Things can look right by virtue of a good story or good photographic techniques.  However, there is a margin of error.  Some great movies have some less-than-stellar effects, and some shitty movies have kick-ass effects shots.  But we’re all much more ready to forgive a good movie with bad effects than the other way around.  If Indiana Jones and the Kingdom of the Crystal Skull were good, nobody would care that the CGI monkeys looked stupid.  And since Raiders of the Lost Ark is awesome, we all love the crazy looking melting head at the end where they obviously just have a dummy with some shit pouring down its face.

Basically, the people clamoring for practical effects are nostalgia junkies who need everything to be the way it was when they were six because it was ‘all so much better’.  And the people blindly dashing toward a future where actors are replaced by hologram things that follow key-framed notations by Mac computers are also missing the point.  As with most things, salvation lies somewhere in the middle.

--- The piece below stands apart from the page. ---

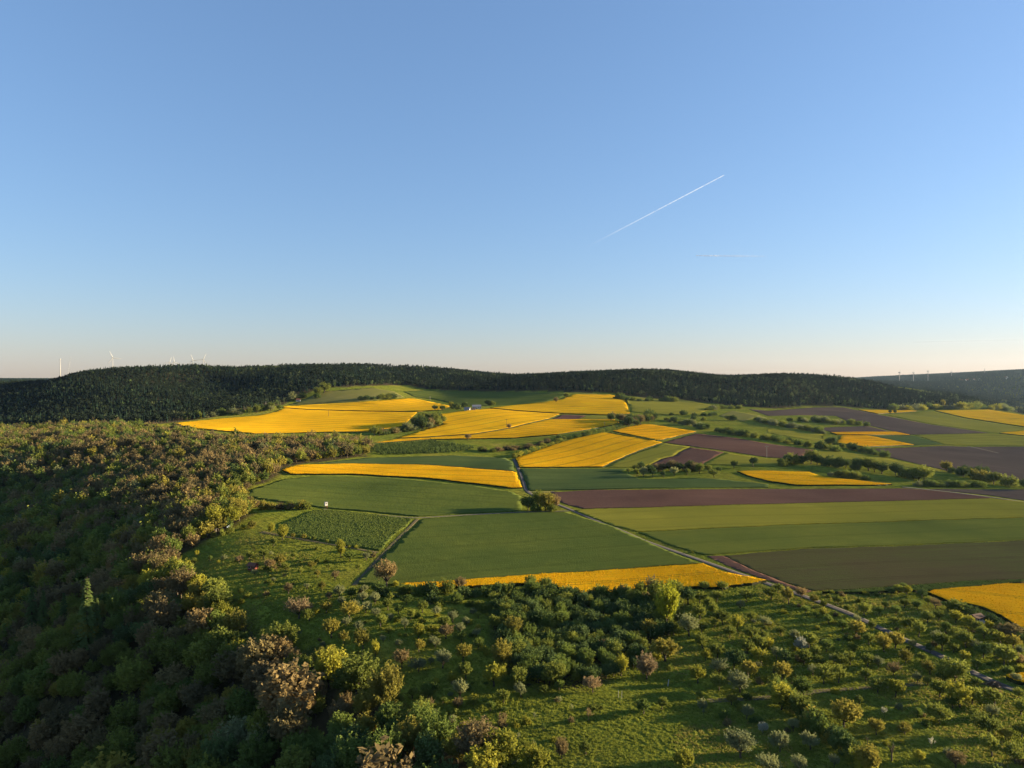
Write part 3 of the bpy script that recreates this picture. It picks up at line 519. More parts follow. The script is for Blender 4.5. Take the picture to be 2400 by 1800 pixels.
def label_plants():
    cls = {}
    for e, u, zone, cw, noun, h in PLANTS: cls.setdefault((zone, noun), []).append(h)
    groups = {}
    for p in PLANTS:
        e, u, zone, cw, noun, h = p; hs = sorted(cls[(zone, noun)]); n = len(hs); size = ''
        if n > 14: size = 'small ' if h < hs[n // 3] else ('tall ' if h >= hs[2 * n // 3] else 'middling ')
        groups.setdefault((zone, cw, noun, size), []).append(p)
    for (zone, cw, noun, size), L in groups.items():
        L.sort(key=lambda p: p[1])
        for k, p in enumerate(L):
            if len(L) == 1: lab = 'the only %s%s %s %s' % (size, cw, noun, zone)
            else: lab = '%s of %s %s%s %ss %s, from left' % (ordinal(k + 1), number(len(L)), size, cw, noun, zone)
            p[0]['label'] = lab

# ------------------------------------------------------------------ orchard and meadow trees: base u, v, crown width in photo pixels, colour
ORCH = [
 # shaded meadow left of the thicket
 (906,1376,60,'rust'),(676,1392,24,'rust'),(701,1450,50,'pink'),(725,1456,27,'olive'),(765,1437,26,'gold'),(771,1407,18,'rust'),(819,1452,38,'gold'),(777,1495,38,'gold'),(811,1468,20,'silver'),(806,1508,25,'gold'),
 (851,1521,36,'gold'),(841,1481,24,'silver'),(880,1539,20,'yellow',1.7),(891,1470,28,'olive'),(911,1485,15,'olive'),(898,1506,16,'silver'),(942,1566,42,'rust'),(936,1515,18,'silver'),(981,1499,28,'yellow',1.2),(981,1528,26,'gold'),
 (949,1472,20,'silver'),(963,1452,25,'olive'),(934,1439,22,'green'),(990,1436,27,'olive'),(952,1418,24,'green'),(909,1430,25,'olive'),(857,1437,25,'silver'),(915,1456,18,'silver'),(882,1448,22,'silver'),(831,1427,24,'silver'),
 (850,1414,25,'silver'),(879,1416,27,'silver'),(824,1403,24,'green'),(795,1400,27,'silver'),(800,1418,20,'silver'),(887,1396,30,'green'),(853,1391,20,'silver'),(916,1407,18,'olive'),(981,1575,32,'silver'),(701,1495,13,'silver','s'),
 (757,1519,16,'silver'),(851,1566,9,'yellow','s'),(931,1617,14,'silver'),(967,1637,25,'olive'),(996,1630,25,'green'),(875,1622,22,'rust'),
 (1023,1445,22,'silver'),(1061,1459,25,'silver'),(1039,1476,31,'olive'),(1094,1468,20,'silver'),(1121,1450,14,'olive'),(1121,1479,15,'yellow'),(1013,1490,25,'yellow'),(1078,1486,25,'silver'),(1045,1497,33,'rust'),(1116,1494,22,'silver'),
 (1081,1506,27,'green'),(1020,1517,25,'silver'),(1121,1523,24,'green'),(1085,1550,37,'gold'),(1038,1566,42,'silver'),(1009,1557,16,'silver'),(1092,1593,37,'olive'),(1078,1636,40,'silver'),(1005,1636,22,'olive'),(1110,1649,22,'yellow'),
 (1078,1385,30,'rust'),(1149,1667,24,'green'),(1110,1655,18,'olive'),(1038,1650,18,'green'),(1073,1661,24,'rust'),(1006,1660,22,'rust'),(1177,1708,22,'rust','s'),(1380,1692,18,'rust','s'),
 # edge of the thicket
 (1204,1503,46,'gold',1.1),(1175,1566,46,'gold',1.25),(1157,1610,54,'yellow',.9),(1257,1600,28,'yellow'),(1221,1635,34,'silver'),(1181,1648,31,'olive'),(1311,1620,26,'green'),(1275,1628,22,'olive'),(1389,1624,42,'pink'),(1242,1375,25,'olive'),(1278,1385,30,'dark'),(1385,1408,26,'dark'),
 (1563,1476,56,'lime',1.75),(1519,1496,38,'gold'),(1559,1550,58,'gold'),(1420,1536,38,'rust'),(1456,1584,34,'yellow',1.2),(1516,1592,47,'pink',1.1),(1635,1602,40,'yellow'),(1646,1519,33,'olive'),(1615,1492,47,'silver'),(1644,1484,24,'dark'),(1641,1453,31,'dark'),
 (1540,1428,44,'olive',1.3),(1515,1420,34,'brown'),
 (1500,1412,30,'olive',1.5),(1530,1406,34,'brown',1.4),(1480,1425,28,'dark',1.4),(1550,1442,34,'olive',1.5),(1545,1472,30,'dark',1.3),(1585,1432,28,'olive',1.2),(1460,1406,26,'brown',1.2),
 # right-hand orchard
 (1693,1464,31,'dark'),(1711,1495,30,'olive'),(1675,1471,18,'olive'),(1727,1480,30,'yellow'),(1762,1502,30,'dark'),(1789,1502,25,'dark'),(1680,1411,25,'olive'),(1749,1410,28,'olive'),(1693,1384,22,'olive'),(1650,1386,22,'dark'),
 (1613,1417,40,'dark'),(1640,1413,30,'olive'),(1660,1428,25,'olive'),(1671,1442,25,'olive'),(1682,1544,36,'olive'),(1720,1569,45,'dark'),(1653,1549,26,'yellow'),(1753,1589,38,'gold'),(1735,1624,46,'silver'),(1684,1581,34,'silver'),
 (1686,1619,34,'dark'),(1785,1558,38,'yellow'),(1798,1602,22,'yellow'),(1780,1525,34,'olive'),(1751,1533,34,'olive'),
 (1808,1406,32,'dark'),(1823,1390,22,'olive'),(1848,1417,36,'gold'),(1878,1404,28,'rust'),(1908,1415,20,'gold'),(1930,1424,16,'yellow'),(1964,1419,22,'dark'),(2025,1444,29,'olive'),(1888,1439,18,'green'),(1913,1448,15,'green'),
 (1943,1464,24,'green'),(1975,1480,25,'green'),(2006,1493,38,'gold'),(2036,1511,25,'olive'),(2044,1475,20,'olive'),(2071,1529,33,'gold',1.15),(1895,1518,36,'olive'),(1803,1520,22,'yellow'),(1877,1529,30,'white'),(1937,1529,28,'green'),
 (1841,1562,38,'dark'),(1834,1594,42,'gold'),(1931,1603,40,'dark'),(1966,1601,34,'olive'),(2029,1596,27,'olive'),(2034,1563,31,'olive'),(2094,1583,27,'rust'),(1971,1567,34,'olive'),(1993,1558,30,'olive'),(1921,1565,30,'dark'),
 (1884,1558,34,'dark'),(1913,1540,26,'olive'),(1884,1638,42,'green'),
 (2089,1395,18,'dark'),(2104,1393,22,'olive'),(2125,1395,20,'yellow'),(2161,1401,22,'dark'),(2175,1419,18,'olive'),(2193,1426,22,'rust'),(2134,1478,30,'dark'),(2121,1475,18,'yellow'),(2154,1493,30,'olive'),(2174,1460,26,'olive'),
 (2208,1525,40,'olive'),(2264,1518,40,'olive'),(2307,1498,30,'olive'),(2305,1543,30,'dark'),(2353,1561,46,'olive'),(2385,1558,28,'rust'),(2260,1554,28,'yellow'),(2099,1520,36,'gold'),(2123,1554,27,'gold',1.1),(2161,1551,20,'olive'),
 (2181,1531,18,'dark'),(2180,1581,30,'gold'),(2237,1608,58,'olive'),(2213,1603,30,'dark'),(2174,1607,18,'dark'),(2240,1460,26,'yellow'),(2100,1440,20,'green'),(2120,1425,20,'olive'),(2150,1430,22,'green'),(2075,1425,16,'green'),(2060,1440,18,'green'),
 (2200,1455,22,'olive'),(2215,1480,22,'green'),(2240,1490,20,'olive'),(2095,1462,16,'dark'),(2345,1510,30,'yellow'),(2375,1520,32,'gold'),(2330,1500,26,'olive'),(2290,1480,26,'olive'),(2270,1470,24,'yellow'),
 (1735,1430,22,'silver'),(1760,1455,20,'olive'),(1795,1470,22,'silver'),(1830,1490,20,'olive'),(1860,1500,22,'silver'),(1820,1545,24,'silver'),(1905,1585,26,'silver'),(1955,1555,24,'silver'),(2000,1530,22,'olive'),(2060,1565,24,'silver'),(2140,1520,20,'silver'),(2195,1500,22,'silver'),(2235,1530,22,'olive'),(2285,1525,24,'silver'),(2330,1535,24,'olive'),(2150,1600,22,'silver'),(2290,1570,22,'olive'),(2380,1600,24,'silver'),(2010,1460,16,'silver'),(1985,1435,16,'olive'),
 # bottom right
 (2072,1618,26,'yellow'),(2058,1625,34,'dark'),(2099,1635,38,'yellow'),(2202,1636,44,'olive'),(2250,1658,50,'yellow'),(2278,1652,40,'olive'),(2293,1638,24,'olive'),(2331,1655,42,'olive'),(2387,1637,24,'dark'),(2233,1660,30,'green'),(2201,1697,46,'olive'),
 (2324,1683,30,'silver'),(2392,1676,34,'dark'),(2054,1722,36,'gold'),(2121,1722,28,'gold'),(2315,1728,48,'olive'),(2356,1733,25,'gold'),(2395,1730,34,'dark'),(2033,1747,12,'dark','b'),(2090,1785,24,'dark','b'),(2155,1787,27,'yellow'),(2325,1773,50,'olive'),
 (2240,1800,44,'rust'),(2072,1682,14,'white','s'),(2183,1754,14,'white','s'),(2285,1690,26,'dark'),(2380,1790,40,'olive'),(2150,1680,18,'green'),(2015,1650,20,'olive'),
 (1750,1686,27,'silver'),(1736,1777,68,'silver',.85),(1828,1762,40,'silver'),(1900,1757,36,'silver'),(1859,1714,28,'silver'),(1788,1719,24,'white'),(1803,1812,44,'silver'),(1873,1812,40,'silver'),(1955,1797,28,'silver'),(1978,1704,66,'gold',.8),(1714,1652,24,'gold'),
 # open meadow at the bottom
 (1316,1778,32,'rust',1.3),(1373,1768,30,'olive'),(1509,1675,36,'green'),(1551,1663,30,'olive'),(1253,1812,58,'yellow',.9),(1601,1812,48,'yellow'),(1453,1650,9,'green','s'),(1649,1678,10,'silver','s'),(1312,1653,12,'silver','s'),(1340,1668,8,'silver','s'),
 (1253,1688,9,'silver','s'),(1350,1705,10,'green','s'),(1215,1735,10,'silver','s'),(1275,1715,9,'green','s'),(1250,1755,10,'silver','s'),(1060,1700,22,'silver'),(1020,1680,10,'silver','s'),
 # meadow beside the row crop plot
 (636,1251,17,'yellow',1.3),(663,1265,25,'yellow',1.2),(687,1261,11,'gold'),(710,1266,14,'gold'),(736,1267,9,'olive'),(766,1273,9,'olive'),(798,1307,22,'yellow',1.7),(820,1315,22,'green'),(859,1314,18,'silver'),(729,1334,18,'gold'),(745,1353,18,'gold'),
 (668,1340,20,'olive'),(657,1327,27,'gold'),(634,1335,26,'rust'),(619,1311,24,'olive'),(561,1321,20,'pink'),(584,1311,20,'olive'),(641,1280,18,'olive'),(596,1291,12,'olive'),(703,1346,14,'olive'),(785,1360,20,'rust'),(597,1348,14,'silver'),(755,1384,18,'gold'),
 (522,1278,10,'green'),(492,1314,11,'green'),(460,1304,14,'yellow'),(455,1325,16,'olive'),(475,1358,7,'silver','s'),(690,1310,14,'olive'),(640,1365,12,'silver'),(720,1380,14,'silver'),(770,1335,12,'olive'),(840,1335,14,'olive'),
]
def orchard_zone(u, v):
    lane = np.interp(v, [1320, 1400, 1500, 1600, 1640], [1660, 1890, 2120, 2330, 2440])
    if u < 870 and v < 1392: return 'by the row crop'
    if u < 1150 and v >= 1392: return 'in the shaded left meadow'
    if u < 1150: return 'at the wheat edge'
    if u < 1600 and v < 1640: return 'around the dark thicket'
    if u < 1660 and v >= 1640: return 'in the open bottom meadow'
    if v >= 1640 and u < np.interp(v, [1640, 1800], [1825, 2040]): return 'left of the bottom hedge'
    if v >= 1608: return 'right of the bottom hedge'
    return 'left of the lane' if u < lane else 'right of the lane'
B = hit([a[0] for a in ORCH], [a[1] for a in ORCH])
for a, p in zip(ORCH, B):
    u, v, w, c = a[:4]; k = a[4] if len(a) > 4 else None
    if c == 'dark' and k != 'b' and (u * 7 + v) % 5 < 3: c = 'olive'
    wm = w * p[1] / FPX * 1.2; zone = orchard_zone(u, v)
    if k == 's': plant(p[0], p[1], max(wm, 1.2), max(wm, 1.2) * 1.6, 'sapling', c, 'young_tree', zone, 'sapling', 'young trees in the meadows')
    elif k == 'b': plant(p[0], p[1], wm, wm * 1.7, 'bare', c, 'bare_tree', zone, 'leafless tree', 'bare orchard trees')
    else:
        k = k or rp.uniform(.8, .98); st = 'twiggy' if c in ('rust', 'pink', 'silver', 'brown') and rp.random() < .75 else 'orchard'
        if k > 1.05: st = 'tall'
        plant(p[0], p[1], wm, wm * k, st, c, 'fruit_tree', zone, 'fruit tree', 'scattered orchard trees')
print('orchard', len(ORCH), time.time() - T0)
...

P.S. – The effects in Avatar were actually so great that people had to nitpick the story, which they would’ve praised in a less good looking movie.  And, the truth is, spectacle sells tickets.  Titanic wasn’t just beloved because it was a great love story, it was beloved because it looked fucking awesome.  Most of the highest grossing movies ever made are effects-heavy because with whimsy and adventure comes ghosts and goblins and aliens and explosions.  Jaws, Star Wars, ET, Jurassic Park, Titanic, Avatar—all movies that broke box office records.

P.P.S. – The alien in Signs doesn’t look great, and Shaymalan was never happy with it, but when I’m bawling my eyes out because I’m so engrossed in the best movie ever put on screen, I don’t care.  The scene is great, and that’s all that matters.

P.P.P.S – There’s a shot in The Gate that looks really fucking cool.  If you’ve seen it, you know the shot I’m talking about.